--- Start of SOURCE DATA ---

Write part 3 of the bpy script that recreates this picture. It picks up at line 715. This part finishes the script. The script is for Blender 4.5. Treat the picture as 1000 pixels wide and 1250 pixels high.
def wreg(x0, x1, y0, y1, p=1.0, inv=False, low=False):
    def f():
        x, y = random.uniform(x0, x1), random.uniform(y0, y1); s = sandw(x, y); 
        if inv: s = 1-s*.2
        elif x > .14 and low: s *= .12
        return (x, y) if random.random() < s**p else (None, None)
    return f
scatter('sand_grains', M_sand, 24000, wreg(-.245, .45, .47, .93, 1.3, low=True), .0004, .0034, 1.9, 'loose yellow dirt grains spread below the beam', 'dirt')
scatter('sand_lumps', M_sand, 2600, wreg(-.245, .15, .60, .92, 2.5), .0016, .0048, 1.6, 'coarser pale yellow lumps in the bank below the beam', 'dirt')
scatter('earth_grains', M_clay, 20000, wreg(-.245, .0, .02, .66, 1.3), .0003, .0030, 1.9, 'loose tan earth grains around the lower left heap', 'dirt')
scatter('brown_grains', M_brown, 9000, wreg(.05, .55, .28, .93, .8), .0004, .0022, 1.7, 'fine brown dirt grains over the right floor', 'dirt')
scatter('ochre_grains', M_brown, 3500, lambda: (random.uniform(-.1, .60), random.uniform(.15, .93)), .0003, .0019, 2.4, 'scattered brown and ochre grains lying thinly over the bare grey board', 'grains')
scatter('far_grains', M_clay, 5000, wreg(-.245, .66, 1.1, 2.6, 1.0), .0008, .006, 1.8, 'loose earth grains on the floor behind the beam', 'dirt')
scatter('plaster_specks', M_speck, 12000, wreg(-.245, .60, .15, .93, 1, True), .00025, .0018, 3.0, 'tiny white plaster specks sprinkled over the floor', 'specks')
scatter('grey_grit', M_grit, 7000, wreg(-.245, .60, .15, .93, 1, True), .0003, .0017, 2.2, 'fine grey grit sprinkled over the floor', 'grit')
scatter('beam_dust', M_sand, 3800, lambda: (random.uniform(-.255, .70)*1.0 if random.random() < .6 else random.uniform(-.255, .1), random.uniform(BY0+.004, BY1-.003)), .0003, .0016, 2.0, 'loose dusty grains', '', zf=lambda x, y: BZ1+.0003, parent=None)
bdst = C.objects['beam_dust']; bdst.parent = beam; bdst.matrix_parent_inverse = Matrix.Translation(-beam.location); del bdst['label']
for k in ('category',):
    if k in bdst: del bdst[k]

--- End of SOURCE DATA ---

**TASK REQUIREMENTS**
Return the material in full, exactly as shown.

**TASK RESPONSE**
Write part 3 of the bpy script that recreates this picture. It picks up at line 715. This part finishes the script. The script is for Blender 4.5. Treat the picture as 1000 pixels wide and 1250 pixels high.
def wreg(x0, x1, y0, y1, p=1.0, inv=False, low=False):
    def f():
        x, y = random.uniform(x0, x1), random.uniform(y0, y1); s = sandw(x, y); 
        if inv: s = 1-s*.2
        elif x > .14 and low: s *= .12
        return (x, y) if random.random() < s**p else (None, None)
    return f
scatter('sand_grains', M_sand, 24000, wreg(-.245, .45, .47, .93, 1.3, low=True), .0004, .0034, 1.9, 'loose yellow dirt grains spread below the beam', 'dirt')
scatter('sand_lumps', M_sand, 2600, wreg(-.245, .15, .60, .92, 2.5), .0016, .0048, 1.6, 'coarser pale yellow lumps in the bank below the beam', 'dirt')
scatter('earth_grains', M_clay, 20000, wreg(-.245, .0, .02, .66, 1.3), .0003, .0030, 1.9, 'loose tan earth grains around the lower left heap', 'dirt')
scatter('brown_grains', M_brown, 9000, wreg(.05, .55, .28, .93, .8), .0004, .0022, 1.7, 'fine brown dirt grains over the right floor', 'dirt')
scatter('ochre_grains', M_brown, 3500, lambda: (random.uniform(-.1, .60), random.uniform(.15, .93)), .0003, .0019, 2.4, 'scattered brown and ochre grains lying thinly over the bare grey board', 'grains')
scatter('far_grains', M_clay, 5000, wreg(-.245, .66, 1.1, 2.6, 1.0), .0008, .006, 1.8, 'loose earth grains on the floor behind the beam', 'dirt')
scatter('plaster_specks', M_speck, 12000, wreg(-.245, .60, .15, .93, 1, True), .00025, .0018, 3.0, 'tiny white plaster specks sprinkled over the floor', 'specks')
scatter('grey_grit', M_grit, 7000, wreg(-.245, .60, .15, .93, 1, True), .0003, .0017, 2.2, 'fine grey grit sprinkled over the floor', 'grit')
scatter('beam_dust', M_sand, 3800, lambda: (random.uniform(-.255, .70)*1.0 if random.random() < .6 else random.uniform(-.255, .1), random.uniform(BY0+.004, BY1-.003)), .0003, .0016, 2.0, 'loose dusty grains', '', zf=lambda x, y: BZ1+.0003, parent=None)
bdst = C.objects['beam_dust']; bdst.parent = beam; bdst.matrix_parent_inverse = Matrix.Translation(-beam.location); del bdst['label']
for k in ('category',):
    if k in bdst: del bdst[k]